Winfield Courier, Thursday, January 21, 1886.
A meeting of the stockholders of the Winfield National Bank was held Tuesday, Jan. 12th, 1886. C. Perry, Arthur H. Green, Geo. Emerson, J. B. Lynn, Geo. H. Williams, Henry R. Branson, and H. B. Schuler were elected directors. The officers elected are H. B. Schuler, President; Everett Schuler, cashier; and Geo. H. Schuler, assistant cashier.
Winfield Courier, Thursday, January 28, 1886.
                                                         TO THE TRADE.
Thanking all for their very liberal patronage through my clearance sale, I wish to say that instead of closing it the last of January, I will run another week, as I have more goods than I care to invoice. So come right along until Saturday, Feb. 6, 1886, When the Great Bargain Sale will close. In conclusion I will say that I have no factory. Neither has my father any large double stores in Illinois. I have always sold goods too close to accumulate money fast.
                                                              J. B. LYNN.
                                                          THE BRIDGES.
Winfield Courier, Thursday, February 11, 1886.
The committee appointed to confer as to the character of the new Walnut bridges, which committee is composed of Councilmen Connor, Harter, and Jennings, and Messrs. M. L. Robinson, J. B. Lynn, Marsh Howard, and C. A. Bliss, met Wednesday afternoon and again this afternoon. J. G. Bullene, representing the Leavenworth Bridge Company, Mr. Allen, agent of a Kansas City Company, and Col. McGraw, of a Leavenworth Company, were present with plans. The committee have not yet determined on which company’s bridge or the kind most appropriate within our means. Both bridges, however, will be very fine iron ones, with a foot walk on the Ninth avenue bridge. The council at its adjourned meeting Monday evening next, will determine on the style. The contract for constructing the city building will also be let then.
                                                     ANOTHER FORGER.
Winfield Courier, Thursday, February 18, 1886.

J. B. Lynn has had another counterfeit experience. Friday last a young man about twenty-three, went into Lynn’s sore, bought a $2.50 hat of Jim Tyree and tendered a check for fifteen dollars, appearing to be drawn all right by T. J. Stinson, residing near Maple City, and well known as “good” all over the county. The check was on the Winfield National Bank and was cashed and the remaining $12.50 turned over. After the boy went out, the clerks got to speculating on his actions and thought them a little suspicious. The next day, Stinson was in the city and Mr. Lynn spoke to him about the check.

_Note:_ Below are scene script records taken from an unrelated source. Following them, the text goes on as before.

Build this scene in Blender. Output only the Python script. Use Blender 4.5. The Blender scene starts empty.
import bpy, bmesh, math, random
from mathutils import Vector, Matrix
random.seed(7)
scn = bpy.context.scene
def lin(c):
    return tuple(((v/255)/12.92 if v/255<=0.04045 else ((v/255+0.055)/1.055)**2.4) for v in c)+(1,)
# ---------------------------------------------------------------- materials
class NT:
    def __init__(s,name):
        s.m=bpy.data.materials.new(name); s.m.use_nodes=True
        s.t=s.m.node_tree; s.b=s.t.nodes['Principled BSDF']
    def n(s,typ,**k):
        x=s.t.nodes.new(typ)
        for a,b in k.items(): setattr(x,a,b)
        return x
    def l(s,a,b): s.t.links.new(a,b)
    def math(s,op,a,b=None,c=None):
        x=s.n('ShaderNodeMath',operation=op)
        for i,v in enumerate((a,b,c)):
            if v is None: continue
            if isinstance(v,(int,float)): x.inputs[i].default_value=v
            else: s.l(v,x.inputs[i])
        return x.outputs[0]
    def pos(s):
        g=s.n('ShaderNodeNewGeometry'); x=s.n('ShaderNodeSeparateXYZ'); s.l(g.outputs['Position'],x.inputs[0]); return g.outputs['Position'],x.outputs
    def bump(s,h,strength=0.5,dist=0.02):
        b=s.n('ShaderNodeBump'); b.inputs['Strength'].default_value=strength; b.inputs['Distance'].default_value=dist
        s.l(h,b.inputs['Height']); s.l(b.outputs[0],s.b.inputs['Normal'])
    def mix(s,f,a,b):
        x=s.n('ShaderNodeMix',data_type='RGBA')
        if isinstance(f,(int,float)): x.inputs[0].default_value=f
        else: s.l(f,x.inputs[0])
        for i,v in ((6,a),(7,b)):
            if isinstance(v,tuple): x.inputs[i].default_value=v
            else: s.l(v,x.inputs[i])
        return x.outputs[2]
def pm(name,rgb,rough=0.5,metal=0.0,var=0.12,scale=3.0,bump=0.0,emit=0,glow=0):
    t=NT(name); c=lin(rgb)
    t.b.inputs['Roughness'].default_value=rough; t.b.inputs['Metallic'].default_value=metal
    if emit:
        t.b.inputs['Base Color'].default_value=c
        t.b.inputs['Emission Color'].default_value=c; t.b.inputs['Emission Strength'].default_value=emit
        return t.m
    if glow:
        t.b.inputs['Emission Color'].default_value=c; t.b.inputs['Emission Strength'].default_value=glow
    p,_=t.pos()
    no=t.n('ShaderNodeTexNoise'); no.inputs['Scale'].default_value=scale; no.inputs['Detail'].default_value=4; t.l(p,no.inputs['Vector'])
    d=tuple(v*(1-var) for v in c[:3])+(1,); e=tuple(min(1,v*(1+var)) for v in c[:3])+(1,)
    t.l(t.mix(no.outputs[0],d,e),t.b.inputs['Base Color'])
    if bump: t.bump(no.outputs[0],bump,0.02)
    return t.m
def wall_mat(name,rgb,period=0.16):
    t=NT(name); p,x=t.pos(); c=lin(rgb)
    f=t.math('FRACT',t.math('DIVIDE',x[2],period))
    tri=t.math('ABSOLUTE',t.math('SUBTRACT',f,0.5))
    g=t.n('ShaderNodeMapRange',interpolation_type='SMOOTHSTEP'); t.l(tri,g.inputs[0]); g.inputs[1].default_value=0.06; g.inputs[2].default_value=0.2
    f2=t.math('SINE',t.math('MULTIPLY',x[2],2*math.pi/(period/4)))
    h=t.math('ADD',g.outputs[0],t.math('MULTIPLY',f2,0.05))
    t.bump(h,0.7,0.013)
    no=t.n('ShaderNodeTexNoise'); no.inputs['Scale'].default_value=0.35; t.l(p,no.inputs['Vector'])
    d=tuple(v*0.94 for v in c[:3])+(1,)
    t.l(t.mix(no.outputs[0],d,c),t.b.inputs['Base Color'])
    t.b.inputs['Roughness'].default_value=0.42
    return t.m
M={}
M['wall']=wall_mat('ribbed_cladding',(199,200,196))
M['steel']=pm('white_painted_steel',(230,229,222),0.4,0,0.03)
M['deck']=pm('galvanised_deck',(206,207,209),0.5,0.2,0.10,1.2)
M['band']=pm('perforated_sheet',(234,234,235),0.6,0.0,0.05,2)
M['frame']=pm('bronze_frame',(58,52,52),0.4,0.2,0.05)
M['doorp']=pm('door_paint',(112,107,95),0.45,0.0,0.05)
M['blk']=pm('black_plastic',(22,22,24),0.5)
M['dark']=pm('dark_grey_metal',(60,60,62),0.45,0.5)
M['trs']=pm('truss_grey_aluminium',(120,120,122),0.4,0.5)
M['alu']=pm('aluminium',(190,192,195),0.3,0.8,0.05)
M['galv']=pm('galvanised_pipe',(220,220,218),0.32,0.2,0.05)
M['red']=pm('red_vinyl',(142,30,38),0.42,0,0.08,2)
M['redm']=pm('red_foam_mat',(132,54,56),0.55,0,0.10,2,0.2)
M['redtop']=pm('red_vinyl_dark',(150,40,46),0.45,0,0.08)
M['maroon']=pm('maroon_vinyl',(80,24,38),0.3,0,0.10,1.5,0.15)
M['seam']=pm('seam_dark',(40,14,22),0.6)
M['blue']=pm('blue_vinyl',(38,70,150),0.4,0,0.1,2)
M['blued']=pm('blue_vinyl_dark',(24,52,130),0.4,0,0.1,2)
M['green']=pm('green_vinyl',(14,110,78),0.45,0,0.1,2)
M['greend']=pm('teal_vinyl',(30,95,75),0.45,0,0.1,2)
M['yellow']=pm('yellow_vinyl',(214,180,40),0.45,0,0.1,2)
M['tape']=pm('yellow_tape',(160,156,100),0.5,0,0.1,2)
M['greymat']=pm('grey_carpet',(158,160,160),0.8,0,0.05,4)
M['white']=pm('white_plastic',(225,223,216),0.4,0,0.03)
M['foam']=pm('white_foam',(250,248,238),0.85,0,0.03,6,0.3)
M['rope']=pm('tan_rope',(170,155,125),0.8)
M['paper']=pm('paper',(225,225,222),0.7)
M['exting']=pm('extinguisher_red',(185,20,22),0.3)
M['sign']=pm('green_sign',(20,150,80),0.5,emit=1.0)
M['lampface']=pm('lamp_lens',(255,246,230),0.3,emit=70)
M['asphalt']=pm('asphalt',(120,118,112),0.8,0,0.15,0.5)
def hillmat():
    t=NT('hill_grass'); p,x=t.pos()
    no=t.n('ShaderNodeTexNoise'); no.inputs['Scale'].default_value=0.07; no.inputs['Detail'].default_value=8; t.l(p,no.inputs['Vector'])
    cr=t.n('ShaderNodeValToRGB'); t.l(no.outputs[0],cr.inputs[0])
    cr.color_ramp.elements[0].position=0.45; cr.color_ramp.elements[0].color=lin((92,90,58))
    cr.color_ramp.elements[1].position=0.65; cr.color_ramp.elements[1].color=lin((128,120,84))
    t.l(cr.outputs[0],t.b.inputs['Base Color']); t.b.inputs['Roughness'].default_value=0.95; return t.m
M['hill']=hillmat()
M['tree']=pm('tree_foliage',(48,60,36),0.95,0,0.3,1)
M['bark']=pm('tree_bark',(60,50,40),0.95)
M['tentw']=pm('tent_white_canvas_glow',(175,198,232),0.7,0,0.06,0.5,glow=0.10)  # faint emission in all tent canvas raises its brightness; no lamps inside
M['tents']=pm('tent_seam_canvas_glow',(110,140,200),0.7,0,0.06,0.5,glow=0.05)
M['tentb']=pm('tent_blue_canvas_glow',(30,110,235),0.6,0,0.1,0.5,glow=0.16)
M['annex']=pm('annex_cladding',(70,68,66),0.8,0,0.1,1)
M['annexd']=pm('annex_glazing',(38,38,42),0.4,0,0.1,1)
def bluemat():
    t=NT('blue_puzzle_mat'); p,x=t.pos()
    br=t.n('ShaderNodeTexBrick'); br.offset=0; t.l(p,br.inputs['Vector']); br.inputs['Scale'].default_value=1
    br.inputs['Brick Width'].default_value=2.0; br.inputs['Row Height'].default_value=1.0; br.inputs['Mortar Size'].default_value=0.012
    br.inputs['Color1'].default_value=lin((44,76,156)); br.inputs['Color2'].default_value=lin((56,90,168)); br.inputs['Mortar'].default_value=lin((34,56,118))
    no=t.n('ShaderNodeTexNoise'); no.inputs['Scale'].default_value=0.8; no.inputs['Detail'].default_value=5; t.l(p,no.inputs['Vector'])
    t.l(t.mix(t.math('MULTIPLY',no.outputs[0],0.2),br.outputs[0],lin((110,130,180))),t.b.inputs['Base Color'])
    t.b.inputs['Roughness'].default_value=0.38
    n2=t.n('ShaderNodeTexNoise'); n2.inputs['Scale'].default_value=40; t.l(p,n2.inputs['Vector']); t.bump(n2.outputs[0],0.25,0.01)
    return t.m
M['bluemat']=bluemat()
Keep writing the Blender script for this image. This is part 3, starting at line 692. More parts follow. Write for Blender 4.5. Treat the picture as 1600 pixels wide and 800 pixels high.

Stinson at once pronounced it a forgery, drawn on a different colored check and a poor imitation at signature. Sheriff McIntire was put on and soon traced the boy up. He was found at Arkansas City and now languishes in the bastille. His name is Chas. Swift and during the winter he worked a month for Mr. Stinson. He denies any knowledge whatever of the transaction. Three of Lynn’s clerks identified him as the fellow who presented the check and bought the hat, which was on his head when McIntire took him in. It now comes to light that this same youth tried to sell a $100 note at the Winfield National Bank, several days ago, having the signatures of T. J. Stinson and J. M. Stinson. The note looked all right and ran a year at 12 per cent.
Winfield Courier, Thursday, February 18, 1886.
The Island Park Place will be re-platted and put on the market to catch the spring boom. This tract contains about 140 acres, lying across the S. K. railroad and running down to Timber creek. It is owned by J. B. Lynn, president of the company; W. L. Mullen, vice-president; C. E. Fuller, secretary; H. G. Fuller, treasurer; and C. C. Black, one of the board. 1886 will fill it largely with residences.
Winfield Courier, Thursday, February 25, 1886.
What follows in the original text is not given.